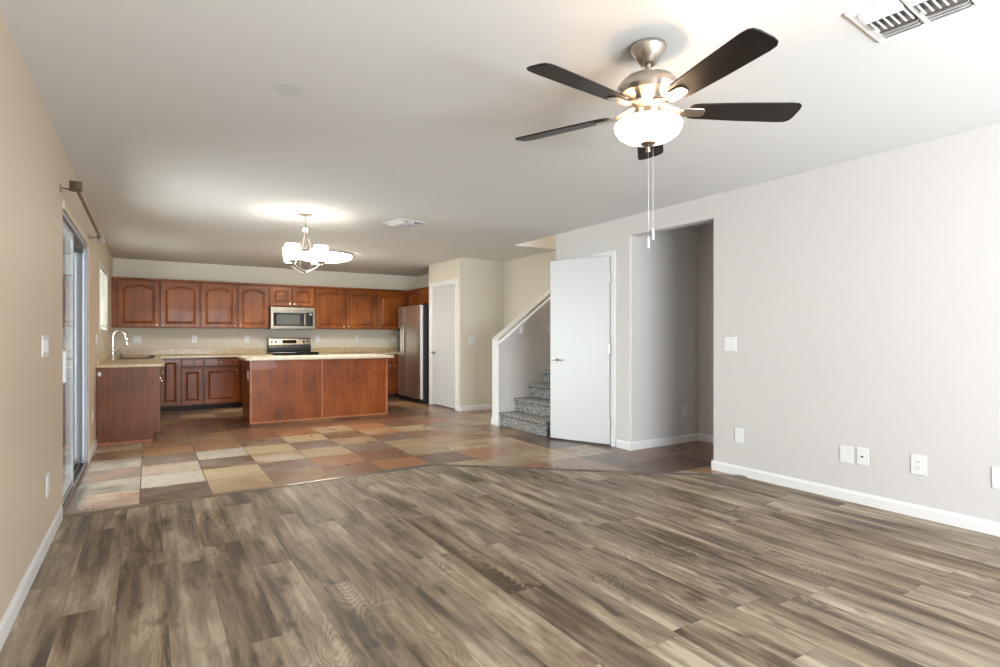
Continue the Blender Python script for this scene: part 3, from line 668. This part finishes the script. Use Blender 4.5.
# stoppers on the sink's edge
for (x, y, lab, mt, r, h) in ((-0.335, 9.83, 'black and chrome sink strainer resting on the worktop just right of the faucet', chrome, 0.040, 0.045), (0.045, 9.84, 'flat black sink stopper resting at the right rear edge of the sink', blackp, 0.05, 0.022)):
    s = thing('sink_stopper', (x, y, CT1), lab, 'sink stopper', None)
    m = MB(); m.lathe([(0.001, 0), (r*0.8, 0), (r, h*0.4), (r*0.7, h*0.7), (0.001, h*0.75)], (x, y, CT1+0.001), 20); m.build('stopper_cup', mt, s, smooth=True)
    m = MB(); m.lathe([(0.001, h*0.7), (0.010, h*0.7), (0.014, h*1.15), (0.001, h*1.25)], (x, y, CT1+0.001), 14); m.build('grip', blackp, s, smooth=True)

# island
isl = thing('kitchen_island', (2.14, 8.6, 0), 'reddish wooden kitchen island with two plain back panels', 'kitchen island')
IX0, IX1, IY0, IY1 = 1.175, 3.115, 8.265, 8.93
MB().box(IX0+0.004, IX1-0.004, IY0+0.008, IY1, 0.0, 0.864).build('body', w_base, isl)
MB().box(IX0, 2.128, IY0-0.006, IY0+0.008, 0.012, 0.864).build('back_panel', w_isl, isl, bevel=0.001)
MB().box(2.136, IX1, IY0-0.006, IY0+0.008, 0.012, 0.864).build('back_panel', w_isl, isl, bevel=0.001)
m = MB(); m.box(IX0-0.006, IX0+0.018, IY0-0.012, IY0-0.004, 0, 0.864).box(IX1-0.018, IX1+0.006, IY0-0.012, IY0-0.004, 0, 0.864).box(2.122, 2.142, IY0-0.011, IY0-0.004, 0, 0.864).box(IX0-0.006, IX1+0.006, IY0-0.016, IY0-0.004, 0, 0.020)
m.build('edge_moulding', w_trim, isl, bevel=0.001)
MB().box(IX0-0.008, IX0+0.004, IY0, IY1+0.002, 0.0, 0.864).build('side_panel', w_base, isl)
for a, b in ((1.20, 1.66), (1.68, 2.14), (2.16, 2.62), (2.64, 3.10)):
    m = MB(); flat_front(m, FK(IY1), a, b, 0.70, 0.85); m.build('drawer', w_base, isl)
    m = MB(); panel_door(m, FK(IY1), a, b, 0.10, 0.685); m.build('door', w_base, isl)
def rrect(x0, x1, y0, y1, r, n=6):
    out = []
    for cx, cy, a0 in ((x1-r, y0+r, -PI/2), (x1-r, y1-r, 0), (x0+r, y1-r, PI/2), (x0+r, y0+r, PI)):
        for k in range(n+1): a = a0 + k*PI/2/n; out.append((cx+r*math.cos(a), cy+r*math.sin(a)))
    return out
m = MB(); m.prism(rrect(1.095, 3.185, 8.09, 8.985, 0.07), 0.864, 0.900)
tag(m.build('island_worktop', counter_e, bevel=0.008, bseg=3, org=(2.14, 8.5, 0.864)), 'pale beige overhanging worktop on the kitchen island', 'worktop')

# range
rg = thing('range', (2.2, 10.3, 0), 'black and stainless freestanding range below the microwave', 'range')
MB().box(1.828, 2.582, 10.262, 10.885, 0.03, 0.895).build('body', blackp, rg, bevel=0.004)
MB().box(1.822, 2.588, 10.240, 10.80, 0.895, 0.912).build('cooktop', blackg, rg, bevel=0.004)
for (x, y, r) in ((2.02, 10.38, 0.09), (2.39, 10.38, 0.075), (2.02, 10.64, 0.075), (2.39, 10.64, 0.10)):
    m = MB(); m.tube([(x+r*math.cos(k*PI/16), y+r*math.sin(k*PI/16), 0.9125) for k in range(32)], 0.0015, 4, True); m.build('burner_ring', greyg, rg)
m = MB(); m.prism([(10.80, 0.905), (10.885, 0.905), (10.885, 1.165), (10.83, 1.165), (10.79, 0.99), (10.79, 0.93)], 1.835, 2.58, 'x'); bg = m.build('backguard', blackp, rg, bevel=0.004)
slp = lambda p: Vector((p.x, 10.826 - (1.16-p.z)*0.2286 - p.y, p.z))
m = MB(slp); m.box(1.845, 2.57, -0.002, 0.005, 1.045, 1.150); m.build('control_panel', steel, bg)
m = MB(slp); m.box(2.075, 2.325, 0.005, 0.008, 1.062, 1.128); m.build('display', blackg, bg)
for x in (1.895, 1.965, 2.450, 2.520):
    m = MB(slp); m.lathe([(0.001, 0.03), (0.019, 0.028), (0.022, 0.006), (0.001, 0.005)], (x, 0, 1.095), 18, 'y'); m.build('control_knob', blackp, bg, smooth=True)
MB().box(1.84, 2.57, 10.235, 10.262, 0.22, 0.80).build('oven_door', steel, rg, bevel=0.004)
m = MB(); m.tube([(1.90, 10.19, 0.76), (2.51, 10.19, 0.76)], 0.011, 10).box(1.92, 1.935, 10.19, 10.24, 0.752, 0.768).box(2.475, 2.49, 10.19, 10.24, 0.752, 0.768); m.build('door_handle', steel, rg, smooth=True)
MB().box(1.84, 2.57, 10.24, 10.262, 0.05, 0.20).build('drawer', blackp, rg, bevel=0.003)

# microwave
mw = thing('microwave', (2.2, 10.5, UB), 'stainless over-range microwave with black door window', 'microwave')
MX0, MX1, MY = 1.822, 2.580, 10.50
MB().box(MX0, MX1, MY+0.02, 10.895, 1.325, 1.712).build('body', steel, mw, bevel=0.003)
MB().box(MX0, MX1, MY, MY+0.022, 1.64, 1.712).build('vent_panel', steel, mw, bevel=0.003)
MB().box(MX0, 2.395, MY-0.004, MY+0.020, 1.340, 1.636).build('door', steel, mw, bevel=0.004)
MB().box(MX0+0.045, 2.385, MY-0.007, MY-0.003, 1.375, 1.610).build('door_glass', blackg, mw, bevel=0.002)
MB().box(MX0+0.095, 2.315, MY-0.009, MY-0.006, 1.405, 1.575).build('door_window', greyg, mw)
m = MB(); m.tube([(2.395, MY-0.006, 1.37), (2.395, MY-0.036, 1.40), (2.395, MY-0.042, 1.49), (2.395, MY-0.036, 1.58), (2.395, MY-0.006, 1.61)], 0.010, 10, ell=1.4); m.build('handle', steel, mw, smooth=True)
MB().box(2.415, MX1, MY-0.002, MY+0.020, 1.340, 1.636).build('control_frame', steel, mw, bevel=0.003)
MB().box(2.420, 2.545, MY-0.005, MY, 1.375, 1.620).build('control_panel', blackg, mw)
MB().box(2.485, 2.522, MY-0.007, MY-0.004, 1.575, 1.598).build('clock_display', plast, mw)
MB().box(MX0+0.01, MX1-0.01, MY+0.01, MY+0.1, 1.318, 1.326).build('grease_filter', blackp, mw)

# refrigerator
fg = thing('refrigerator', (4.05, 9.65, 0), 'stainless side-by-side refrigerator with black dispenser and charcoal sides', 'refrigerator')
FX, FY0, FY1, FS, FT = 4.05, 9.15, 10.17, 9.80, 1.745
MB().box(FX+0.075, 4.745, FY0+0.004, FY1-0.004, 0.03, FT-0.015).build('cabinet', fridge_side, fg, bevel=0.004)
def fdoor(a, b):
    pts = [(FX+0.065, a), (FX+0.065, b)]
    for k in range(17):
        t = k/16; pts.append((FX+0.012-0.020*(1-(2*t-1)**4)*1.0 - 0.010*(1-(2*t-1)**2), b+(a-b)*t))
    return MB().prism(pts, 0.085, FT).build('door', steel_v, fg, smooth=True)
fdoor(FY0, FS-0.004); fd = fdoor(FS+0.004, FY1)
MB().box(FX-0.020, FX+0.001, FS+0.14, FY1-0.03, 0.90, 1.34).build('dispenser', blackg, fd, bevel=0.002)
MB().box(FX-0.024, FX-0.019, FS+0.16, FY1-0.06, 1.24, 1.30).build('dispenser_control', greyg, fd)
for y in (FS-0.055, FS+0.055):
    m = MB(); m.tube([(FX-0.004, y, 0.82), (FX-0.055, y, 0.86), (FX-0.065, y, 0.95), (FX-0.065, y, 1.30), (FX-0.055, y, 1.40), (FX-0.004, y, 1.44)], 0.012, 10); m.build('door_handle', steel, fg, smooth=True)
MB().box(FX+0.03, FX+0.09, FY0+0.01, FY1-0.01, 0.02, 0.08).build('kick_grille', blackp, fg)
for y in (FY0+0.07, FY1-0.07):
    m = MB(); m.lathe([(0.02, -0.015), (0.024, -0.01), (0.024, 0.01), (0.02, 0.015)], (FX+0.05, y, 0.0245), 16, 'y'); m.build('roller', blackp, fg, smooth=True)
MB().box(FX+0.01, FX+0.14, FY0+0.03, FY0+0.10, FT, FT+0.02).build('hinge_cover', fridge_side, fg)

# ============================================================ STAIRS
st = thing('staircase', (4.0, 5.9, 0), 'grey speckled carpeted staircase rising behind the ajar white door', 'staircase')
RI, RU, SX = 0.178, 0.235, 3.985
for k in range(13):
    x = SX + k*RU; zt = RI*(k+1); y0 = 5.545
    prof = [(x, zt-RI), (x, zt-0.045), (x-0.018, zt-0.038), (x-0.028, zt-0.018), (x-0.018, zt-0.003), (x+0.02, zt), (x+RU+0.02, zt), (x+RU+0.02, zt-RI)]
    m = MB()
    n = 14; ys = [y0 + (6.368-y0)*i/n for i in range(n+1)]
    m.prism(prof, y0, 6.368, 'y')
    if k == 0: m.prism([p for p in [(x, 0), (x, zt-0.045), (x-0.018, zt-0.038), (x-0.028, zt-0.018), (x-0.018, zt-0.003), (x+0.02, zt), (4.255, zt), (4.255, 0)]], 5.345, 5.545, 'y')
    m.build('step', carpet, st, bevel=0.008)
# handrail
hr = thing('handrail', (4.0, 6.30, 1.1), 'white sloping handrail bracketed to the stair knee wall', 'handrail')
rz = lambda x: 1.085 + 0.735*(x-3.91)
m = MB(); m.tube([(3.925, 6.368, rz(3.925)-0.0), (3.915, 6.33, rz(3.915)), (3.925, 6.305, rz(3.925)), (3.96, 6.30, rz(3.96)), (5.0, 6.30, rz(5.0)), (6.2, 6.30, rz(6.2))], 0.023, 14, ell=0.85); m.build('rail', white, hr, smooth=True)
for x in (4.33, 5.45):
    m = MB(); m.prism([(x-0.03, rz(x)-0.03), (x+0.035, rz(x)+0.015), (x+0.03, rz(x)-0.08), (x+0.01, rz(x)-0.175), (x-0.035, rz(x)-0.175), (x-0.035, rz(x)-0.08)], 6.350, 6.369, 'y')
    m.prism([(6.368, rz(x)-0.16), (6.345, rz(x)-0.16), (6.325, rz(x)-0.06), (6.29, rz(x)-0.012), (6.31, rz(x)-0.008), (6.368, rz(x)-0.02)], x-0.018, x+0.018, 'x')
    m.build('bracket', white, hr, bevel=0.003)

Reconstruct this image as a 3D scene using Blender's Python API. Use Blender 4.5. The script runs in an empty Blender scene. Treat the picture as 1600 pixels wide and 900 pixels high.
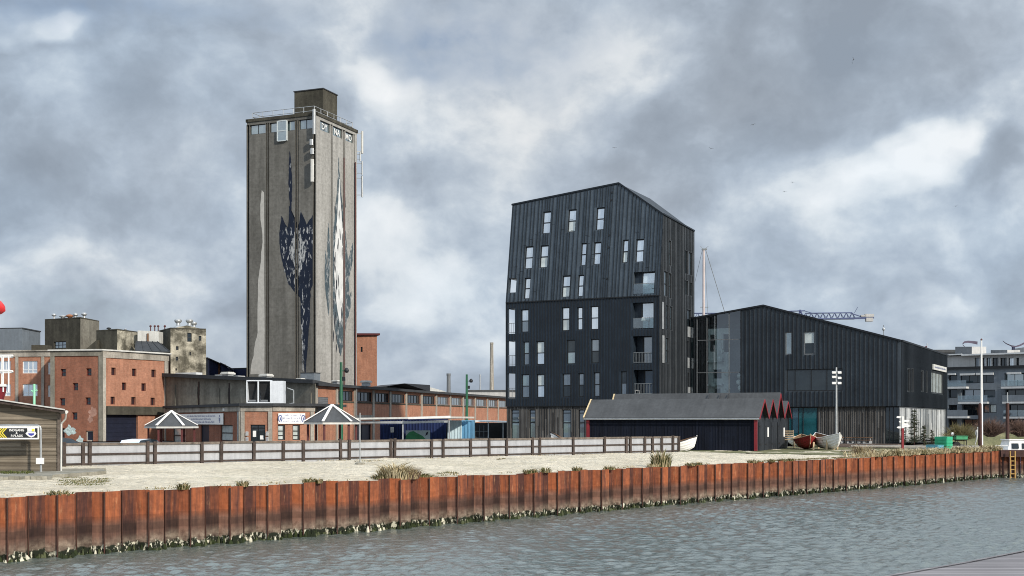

....

### TO DO
Repeat the records above exactly, from the first line through the line that contains "blackp, s, smooth=True)", and leave out the pictures.

### WRITTEN SOLUTION
Continue the Blender Python script for this scene: part 3, from line 668. This part finishes the script. Use Blender 4.5.
# stoppers on the sink's edge
for (x, y, lab, mt, r, h) in ((-0.335, 9.83, 'black and chrome sink strainer resting on the worktop just right of the faucet', chrome, 0.040, 0.045), (0.045, 9.84, 'flat black sink stopper resting at the right rear edge of the sink', blackp, 0.05, 0.022)):
    s = thing('sink_stopper', (x, y, CT1), lab, 'sink stopper', None)
    m = MB(); m.lathe([(0.001, 0), (r*0.8, 0), (r, h*0.4), (r*0.7, h*0.7), (0.001, h*0.75)], (x, y, CT1+0.001), 20); m.build('stopper_cup', mt, s, smooth=True)
    m = MB(); m.lathe([(0.001, h*0.7), (0.010, h*0.7), (0.014, h*1.15), (0.001, h*1.25)], (x, y, CT1+0.001), 14); m.build('grip', blackp, s, smooth=True)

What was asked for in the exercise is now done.